Stored data entries

--

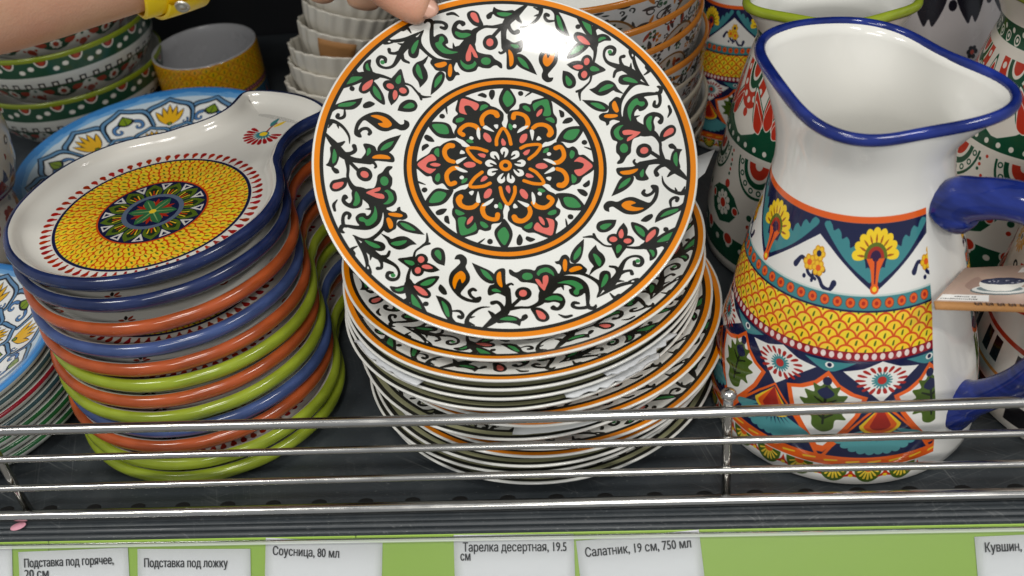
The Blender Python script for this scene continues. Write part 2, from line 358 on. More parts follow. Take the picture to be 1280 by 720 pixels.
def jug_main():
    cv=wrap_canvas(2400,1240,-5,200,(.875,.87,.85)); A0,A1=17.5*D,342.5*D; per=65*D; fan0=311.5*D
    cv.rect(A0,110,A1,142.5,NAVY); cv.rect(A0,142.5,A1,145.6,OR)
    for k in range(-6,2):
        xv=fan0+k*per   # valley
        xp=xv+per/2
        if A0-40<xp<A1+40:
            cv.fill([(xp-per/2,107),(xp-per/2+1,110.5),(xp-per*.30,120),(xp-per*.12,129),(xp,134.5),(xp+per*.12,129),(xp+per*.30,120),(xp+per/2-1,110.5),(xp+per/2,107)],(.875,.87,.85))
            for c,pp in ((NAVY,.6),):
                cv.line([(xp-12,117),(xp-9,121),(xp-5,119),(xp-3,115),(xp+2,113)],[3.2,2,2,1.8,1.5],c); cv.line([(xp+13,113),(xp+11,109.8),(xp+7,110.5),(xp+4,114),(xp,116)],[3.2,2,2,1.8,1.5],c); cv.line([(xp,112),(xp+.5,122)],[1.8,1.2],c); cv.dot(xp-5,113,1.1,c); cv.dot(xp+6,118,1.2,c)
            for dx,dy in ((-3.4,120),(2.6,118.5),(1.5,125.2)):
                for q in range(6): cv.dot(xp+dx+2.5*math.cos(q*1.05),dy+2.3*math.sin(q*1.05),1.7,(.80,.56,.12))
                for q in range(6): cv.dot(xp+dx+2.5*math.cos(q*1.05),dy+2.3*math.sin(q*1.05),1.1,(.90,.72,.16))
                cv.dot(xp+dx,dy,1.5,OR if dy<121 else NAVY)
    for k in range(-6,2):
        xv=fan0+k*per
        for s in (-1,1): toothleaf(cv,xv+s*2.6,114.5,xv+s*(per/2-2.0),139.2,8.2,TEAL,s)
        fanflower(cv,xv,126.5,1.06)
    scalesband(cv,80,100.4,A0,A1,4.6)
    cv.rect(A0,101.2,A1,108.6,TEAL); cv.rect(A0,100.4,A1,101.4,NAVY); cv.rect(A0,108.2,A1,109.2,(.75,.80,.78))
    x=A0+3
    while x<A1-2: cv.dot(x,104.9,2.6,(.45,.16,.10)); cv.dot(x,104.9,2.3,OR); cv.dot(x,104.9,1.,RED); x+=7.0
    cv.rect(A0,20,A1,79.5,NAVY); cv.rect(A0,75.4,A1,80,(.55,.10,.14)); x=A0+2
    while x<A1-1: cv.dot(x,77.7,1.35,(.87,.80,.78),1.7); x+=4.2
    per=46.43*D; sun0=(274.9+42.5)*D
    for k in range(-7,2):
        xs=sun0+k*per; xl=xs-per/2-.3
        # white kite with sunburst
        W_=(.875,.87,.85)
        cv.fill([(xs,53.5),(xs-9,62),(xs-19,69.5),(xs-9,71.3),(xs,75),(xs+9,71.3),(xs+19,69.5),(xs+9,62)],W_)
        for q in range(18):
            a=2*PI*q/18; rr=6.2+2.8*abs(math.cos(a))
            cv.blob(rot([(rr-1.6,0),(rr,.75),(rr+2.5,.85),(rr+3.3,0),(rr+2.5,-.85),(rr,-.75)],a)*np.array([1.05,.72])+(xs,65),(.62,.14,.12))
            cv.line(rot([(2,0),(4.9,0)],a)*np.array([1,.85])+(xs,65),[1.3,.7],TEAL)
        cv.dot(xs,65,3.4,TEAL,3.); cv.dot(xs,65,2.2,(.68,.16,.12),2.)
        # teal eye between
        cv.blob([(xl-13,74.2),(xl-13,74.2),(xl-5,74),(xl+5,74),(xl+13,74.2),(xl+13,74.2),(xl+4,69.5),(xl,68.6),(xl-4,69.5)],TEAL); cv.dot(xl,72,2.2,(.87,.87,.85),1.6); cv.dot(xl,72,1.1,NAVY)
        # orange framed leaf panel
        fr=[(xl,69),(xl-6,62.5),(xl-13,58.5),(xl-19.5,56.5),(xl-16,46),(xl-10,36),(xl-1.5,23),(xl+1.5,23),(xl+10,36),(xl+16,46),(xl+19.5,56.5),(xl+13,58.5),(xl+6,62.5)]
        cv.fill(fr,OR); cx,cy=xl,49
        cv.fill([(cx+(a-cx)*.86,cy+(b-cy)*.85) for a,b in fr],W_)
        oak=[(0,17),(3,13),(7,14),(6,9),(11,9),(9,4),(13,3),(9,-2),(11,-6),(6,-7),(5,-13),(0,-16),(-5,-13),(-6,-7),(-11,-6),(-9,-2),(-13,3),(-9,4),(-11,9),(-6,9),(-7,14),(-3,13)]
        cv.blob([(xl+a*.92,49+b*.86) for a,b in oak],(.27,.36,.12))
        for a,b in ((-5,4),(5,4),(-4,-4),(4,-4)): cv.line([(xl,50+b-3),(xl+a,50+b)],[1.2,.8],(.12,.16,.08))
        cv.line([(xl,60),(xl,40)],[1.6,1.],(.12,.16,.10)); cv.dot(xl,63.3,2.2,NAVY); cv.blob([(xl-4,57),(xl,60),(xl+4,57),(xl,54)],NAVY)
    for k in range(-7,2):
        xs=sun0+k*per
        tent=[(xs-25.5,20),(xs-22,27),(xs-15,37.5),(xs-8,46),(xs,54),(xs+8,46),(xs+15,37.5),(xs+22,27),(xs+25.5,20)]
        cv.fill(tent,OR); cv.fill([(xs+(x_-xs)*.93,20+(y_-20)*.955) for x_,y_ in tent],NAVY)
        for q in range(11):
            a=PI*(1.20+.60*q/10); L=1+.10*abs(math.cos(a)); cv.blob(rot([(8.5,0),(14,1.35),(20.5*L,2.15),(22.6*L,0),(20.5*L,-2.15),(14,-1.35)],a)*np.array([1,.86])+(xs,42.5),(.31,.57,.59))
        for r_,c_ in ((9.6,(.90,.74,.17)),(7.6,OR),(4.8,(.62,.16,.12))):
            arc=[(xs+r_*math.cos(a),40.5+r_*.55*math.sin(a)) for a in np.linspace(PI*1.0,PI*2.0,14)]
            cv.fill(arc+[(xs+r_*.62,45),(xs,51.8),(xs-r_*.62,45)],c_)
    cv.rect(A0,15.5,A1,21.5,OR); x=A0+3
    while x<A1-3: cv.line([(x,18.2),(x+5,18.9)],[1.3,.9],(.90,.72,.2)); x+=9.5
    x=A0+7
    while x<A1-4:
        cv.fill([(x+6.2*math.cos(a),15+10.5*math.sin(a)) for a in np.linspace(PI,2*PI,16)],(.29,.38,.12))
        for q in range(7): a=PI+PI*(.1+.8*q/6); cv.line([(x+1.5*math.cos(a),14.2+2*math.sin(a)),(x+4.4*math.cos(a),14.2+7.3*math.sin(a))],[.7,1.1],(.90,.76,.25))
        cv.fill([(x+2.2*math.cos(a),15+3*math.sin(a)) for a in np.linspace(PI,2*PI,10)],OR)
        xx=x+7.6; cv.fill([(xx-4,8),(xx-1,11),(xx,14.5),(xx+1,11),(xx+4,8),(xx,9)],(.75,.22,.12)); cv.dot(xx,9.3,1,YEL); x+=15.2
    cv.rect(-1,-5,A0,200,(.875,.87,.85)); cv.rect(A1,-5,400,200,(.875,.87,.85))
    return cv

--

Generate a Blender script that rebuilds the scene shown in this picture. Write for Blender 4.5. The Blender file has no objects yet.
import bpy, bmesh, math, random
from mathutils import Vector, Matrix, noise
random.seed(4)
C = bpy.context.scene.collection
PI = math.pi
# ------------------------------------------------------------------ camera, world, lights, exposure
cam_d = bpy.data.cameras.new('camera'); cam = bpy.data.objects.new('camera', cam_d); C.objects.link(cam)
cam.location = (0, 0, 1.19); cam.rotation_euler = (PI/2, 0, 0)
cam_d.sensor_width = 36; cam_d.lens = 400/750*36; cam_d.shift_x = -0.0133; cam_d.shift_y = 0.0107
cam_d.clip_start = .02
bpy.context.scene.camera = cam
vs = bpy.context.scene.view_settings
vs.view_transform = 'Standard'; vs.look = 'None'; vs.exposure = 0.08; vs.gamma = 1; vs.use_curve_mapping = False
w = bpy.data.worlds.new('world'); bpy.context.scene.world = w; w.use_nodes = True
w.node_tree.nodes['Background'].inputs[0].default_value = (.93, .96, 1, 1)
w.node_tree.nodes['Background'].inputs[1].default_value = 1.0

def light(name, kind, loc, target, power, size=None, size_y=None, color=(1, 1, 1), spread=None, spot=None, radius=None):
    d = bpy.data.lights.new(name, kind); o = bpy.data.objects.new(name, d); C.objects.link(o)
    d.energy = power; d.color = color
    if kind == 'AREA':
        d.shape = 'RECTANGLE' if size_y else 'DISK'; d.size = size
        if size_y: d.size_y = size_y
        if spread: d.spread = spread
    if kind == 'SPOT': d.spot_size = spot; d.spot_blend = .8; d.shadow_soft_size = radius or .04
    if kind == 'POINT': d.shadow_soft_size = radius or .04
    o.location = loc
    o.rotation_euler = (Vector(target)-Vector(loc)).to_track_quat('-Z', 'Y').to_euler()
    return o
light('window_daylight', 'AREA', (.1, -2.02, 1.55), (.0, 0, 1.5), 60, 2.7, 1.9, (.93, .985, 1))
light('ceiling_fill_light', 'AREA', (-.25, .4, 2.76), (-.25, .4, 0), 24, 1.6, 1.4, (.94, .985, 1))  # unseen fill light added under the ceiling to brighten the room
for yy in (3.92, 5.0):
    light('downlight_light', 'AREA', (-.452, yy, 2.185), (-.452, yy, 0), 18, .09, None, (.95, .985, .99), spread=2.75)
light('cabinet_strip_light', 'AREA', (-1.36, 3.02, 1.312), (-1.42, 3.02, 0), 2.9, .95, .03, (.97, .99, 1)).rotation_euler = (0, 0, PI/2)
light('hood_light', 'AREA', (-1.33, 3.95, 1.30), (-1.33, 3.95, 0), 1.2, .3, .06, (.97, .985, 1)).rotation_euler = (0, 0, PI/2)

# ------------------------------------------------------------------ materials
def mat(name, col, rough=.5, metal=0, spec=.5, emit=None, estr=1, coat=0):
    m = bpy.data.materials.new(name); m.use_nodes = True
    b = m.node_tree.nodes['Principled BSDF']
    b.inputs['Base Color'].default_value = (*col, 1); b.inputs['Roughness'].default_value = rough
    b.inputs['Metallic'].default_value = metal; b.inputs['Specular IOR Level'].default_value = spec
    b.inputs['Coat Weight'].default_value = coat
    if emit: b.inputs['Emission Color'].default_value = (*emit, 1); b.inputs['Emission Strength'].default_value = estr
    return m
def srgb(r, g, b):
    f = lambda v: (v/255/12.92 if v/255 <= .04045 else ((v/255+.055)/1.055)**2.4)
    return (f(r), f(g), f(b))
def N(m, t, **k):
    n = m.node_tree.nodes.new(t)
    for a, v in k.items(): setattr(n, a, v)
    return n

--

## GIVEN REQUEST
Where a line holds "Blender", copy that line.

## RESULT OF THIS EXERCISE
The Blender Python script for this scene continues. Write part 2, from line 358 on. More parts follow. Take the picture to be 1280 by 720 pixels.
Generate a Blender script that rebuilds the scene shown in this picture. Write for Blender 4.5. The Blender file has no objects yet.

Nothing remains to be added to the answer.